If you are an entrepreneur, you must be aware of the term "Angel Tax". Under section (56(2)(viib)) of the Income Tax Act, a startup in India is required to pay a definite sum in the form of tax. However, in the 2019 Union Budget, the government announced some relaxation. At the same time, to become eligible for angel tax exemption, it is necessary to meet certain conditions.
In the subsequent sections, we will know about angel tax, what is its exemption, and other related information. Keep scrolling and learn more.
Angel tax has been abolished with effect from FY 2025-26, for all investor classes to strengthen India's start-up ecosystem.
To operate an early-stage venture, every business needs funds. In this scenario, startups seek investment in exchange for equity because they lack tangible assets to offer as collateral. When a startup struggles to establish itself in the market, an angel investor can invest money in it.
The Income Tax Act of 1961's Section 56(2)(viib) discusses the concept of angel tax. According to the Finance Act, 2012, in the IT Act, every startup (i.e., unlisted companies whose shares are not available for buying on the stock market) that receives funding from an angel investor must contribute a certain amount to the government.
This tax comes into play if the total investment value exceeds the company's FMV or Fair Market Value. Investment greater than FMV is categorised as "income from other sources", and the tax imposed on it is called angel tax. However, as announced in the Union Budget 2024, Angel tax has been abolished from FY 2025-26 in order to fuel the growth of start-up eco system in India.
For a comprehensive understanding of the concept of angel tax, let us consider an example. Suppose your firm receives investment from an angel investor of Rs 15 crore, and the investor gets shares in exchange. But the total fair market valuation (FMV) of the shares issued is Rs 10 crore. The remaining Rs 5 crore is considered excess money and, therefore, taxable at a rate of 30.9%.
The primary objective of this tax was to prevent money laundering issues. Only 2% of the population actually complies with tax requirements. Most new businesses don't keep up with the appropriate account books or show their assets correctly, leading to the creation of black money in India. Due to this flaw, the Income Tax department decided to tax the private companies on excessive share premiums received above the FMV.

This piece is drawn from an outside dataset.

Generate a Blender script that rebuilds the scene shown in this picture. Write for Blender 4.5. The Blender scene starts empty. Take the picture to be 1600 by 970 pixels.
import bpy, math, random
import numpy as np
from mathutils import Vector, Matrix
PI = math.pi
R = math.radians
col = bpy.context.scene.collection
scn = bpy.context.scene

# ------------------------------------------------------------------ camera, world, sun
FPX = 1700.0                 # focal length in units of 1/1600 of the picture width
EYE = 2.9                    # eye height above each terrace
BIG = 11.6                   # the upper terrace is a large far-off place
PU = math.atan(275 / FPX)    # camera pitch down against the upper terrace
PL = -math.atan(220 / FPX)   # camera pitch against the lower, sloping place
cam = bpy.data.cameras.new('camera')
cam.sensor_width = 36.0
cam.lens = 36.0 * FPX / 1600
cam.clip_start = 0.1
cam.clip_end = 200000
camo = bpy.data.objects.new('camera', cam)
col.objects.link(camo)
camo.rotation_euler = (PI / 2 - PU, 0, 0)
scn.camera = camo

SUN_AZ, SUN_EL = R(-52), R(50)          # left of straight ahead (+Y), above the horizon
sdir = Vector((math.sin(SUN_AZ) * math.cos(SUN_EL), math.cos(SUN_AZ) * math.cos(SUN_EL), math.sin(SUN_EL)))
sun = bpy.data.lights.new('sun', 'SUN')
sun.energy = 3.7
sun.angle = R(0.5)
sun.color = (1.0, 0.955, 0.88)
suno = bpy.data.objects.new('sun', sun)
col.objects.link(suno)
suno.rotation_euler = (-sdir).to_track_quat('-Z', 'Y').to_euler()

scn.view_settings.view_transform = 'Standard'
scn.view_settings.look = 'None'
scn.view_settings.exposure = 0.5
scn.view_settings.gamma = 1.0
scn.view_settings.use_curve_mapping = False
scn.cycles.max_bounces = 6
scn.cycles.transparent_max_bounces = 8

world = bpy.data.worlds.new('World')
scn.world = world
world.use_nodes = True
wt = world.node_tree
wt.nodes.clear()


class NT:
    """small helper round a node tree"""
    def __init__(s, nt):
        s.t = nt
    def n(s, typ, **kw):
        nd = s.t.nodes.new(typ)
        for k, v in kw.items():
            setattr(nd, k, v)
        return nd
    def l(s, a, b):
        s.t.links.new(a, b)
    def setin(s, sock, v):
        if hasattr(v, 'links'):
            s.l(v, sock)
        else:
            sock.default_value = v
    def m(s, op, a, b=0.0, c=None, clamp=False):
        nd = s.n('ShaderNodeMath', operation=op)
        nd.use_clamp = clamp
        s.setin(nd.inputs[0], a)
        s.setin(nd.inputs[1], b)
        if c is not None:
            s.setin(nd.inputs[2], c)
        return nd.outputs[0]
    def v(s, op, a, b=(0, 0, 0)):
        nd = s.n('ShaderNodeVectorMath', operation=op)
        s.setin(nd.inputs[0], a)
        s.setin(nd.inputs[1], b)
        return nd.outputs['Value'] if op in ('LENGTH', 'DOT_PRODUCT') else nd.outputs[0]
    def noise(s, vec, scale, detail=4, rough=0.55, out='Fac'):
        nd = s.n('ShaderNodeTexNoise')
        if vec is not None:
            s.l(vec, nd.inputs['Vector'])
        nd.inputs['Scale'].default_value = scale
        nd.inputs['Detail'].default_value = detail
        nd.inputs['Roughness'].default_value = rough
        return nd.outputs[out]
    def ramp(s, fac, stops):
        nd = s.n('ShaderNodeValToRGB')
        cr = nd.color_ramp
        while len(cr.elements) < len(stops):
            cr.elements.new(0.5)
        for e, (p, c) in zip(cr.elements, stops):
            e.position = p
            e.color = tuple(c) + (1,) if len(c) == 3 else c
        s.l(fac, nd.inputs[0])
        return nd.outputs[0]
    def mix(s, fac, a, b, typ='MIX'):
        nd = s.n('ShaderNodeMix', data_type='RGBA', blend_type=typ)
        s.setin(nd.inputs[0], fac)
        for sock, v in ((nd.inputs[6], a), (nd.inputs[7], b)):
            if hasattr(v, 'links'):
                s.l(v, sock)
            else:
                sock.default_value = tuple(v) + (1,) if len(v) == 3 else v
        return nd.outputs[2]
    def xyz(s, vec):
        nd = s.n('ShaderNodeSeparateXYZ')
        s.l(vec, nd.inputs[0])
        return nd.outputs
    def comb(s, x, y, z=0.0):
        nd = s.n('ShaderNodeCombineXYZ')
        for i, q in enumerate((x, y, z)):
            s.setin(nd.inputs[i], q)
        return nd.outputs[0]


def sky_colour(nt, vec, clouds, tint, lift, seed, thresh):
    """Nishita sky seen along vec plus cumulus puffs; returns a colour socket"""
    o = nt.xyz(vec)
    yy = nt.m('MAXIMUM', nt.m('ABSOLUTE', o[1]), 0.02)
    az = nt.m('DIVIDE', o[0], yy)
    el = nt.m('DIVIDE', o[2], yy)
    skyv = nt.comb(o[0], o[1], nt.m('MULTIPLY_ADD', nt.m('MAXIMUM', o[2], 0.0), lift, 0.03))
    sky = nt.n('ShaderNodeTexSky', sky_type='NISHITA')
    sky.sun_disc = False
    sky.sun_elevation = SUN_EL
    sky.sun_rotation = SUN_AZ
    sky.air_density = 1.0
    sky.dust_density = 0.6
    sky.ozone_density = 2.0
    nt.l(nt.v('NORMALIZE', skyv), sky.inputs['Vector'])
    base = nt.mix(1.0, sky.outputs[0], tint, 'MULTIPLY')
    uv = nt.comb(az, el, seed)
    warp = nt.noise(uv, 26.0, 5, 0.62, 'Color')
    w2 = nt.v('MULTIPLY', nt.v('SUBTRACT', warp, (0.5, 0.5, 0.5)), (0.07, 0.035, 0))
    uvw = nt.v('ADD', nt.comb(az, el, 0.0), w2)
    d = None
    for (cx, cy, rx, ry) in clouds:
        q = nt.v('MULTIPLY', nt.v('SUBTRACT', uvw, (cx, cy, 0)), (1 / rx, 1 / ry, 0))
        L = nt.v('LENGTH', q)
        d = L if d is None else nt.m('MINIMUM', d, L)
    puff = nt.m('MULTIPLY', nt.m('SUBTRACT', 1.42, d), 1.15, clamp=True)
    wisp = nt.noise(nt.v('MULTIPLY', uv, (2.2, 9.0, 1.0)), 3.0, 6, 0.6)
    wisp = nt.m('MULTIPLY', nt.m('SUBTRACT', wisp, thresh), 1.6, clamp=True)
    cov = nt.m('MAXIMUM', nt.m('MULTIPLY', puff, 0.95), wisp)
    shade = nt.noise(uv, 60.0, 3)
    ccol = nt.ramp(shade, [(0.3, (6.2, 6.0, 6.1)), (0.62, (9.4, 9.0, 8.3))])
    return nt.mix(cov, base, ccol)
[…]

Take a look at some of the major drawbacks of angel tax:
As discussed above, an angel tax causes a startup to lose a significant portion of its investment. The majority of startups cannot afford to lose this amount of money, especially in the initial phase. The introduction of this tax in the amendment has received much criticism from investors, entrepreneurs, and industry analysts.
After startups made numerous pleas, the Indian Government implemented some relaxations in the 2019 Union budget. In this budget, the government stated that if the startup is registered under the DPIIT or Department for Promotion of Industry and Internal Trade, it would not be subject to such tax.
However, to be eligible for DPIIT, the startup needs to send an application along with the necessary documents to the Central Board of Direct Taxes or CBDT. After CBDT approval, they will be exempted from paying angel tax.
Apart from this, there are some other criteria that your startup needs to fulfil to file the required declaration and returns for angel tax exemption. Take a look below for a brief overview.
The Indian Government has abolished the Angel Tax for all classes of investors with effect from FY 2025-26. Finance Minister Nirmala Sitharaman also added that this move is aimed at bolstering the Indian start-up system, boosting the entrepreneurial spirit, and supporting innovation.
India has a structured tax system that uses both proportional and progressive taxation depending on income and other different standards. In this nation, angel tax is levied at a hefty rate of 30.9% on investments received by a startup greater than its fair market value. New businesses seeking funding from investors must pay angel tax to the Income Tax Department.
Angel tax has caused many problems for startups, as they lose a major chunk of their investment towards tax payments. For a brief understanding, let's consider an example:
Suppose your startup has managed to receive an investment of Rs 50 crore by issuing 1 lakh shares to an Indian investor at Rs 5000 each. The startup's fair market value is Rs 2000 per share. Henceforth, the fair market valuation of shares stands at Rs 20 crore. Then the startup needs to pay angel tax on the excess of fair market value, which is Rs 30 Crore (Rs 50 crore - Rs 20 crore). As a result, the amount of tax due on this transaction will be Rs 9.27 Crore (i.e., 30.9% on Rs 30 Crore).
Despite the tax exemption given to startups and investors, the concept of angel tax faced much backlash. The imposition of angel tax has hampered the growth of numerous startups in India. Thus, the abolition of angel tax is seen as a huge reform and is expected to simplify the funding process and foster the country's start-up ecosystem.
Angel tax is a tax imposed on Indian startups by section 56(2)(viib) of the Income Tax Act, which has been abolished from FY 2025-26 to boost the startup ecosystem. Criteria for exemption include DPIIT registration, evaluation of fair market value, and maximum paid-up capital restrictions. Angel tax rate in India is 30.9% on investments exceeding fair market value. Startups struggle due to major tax losses.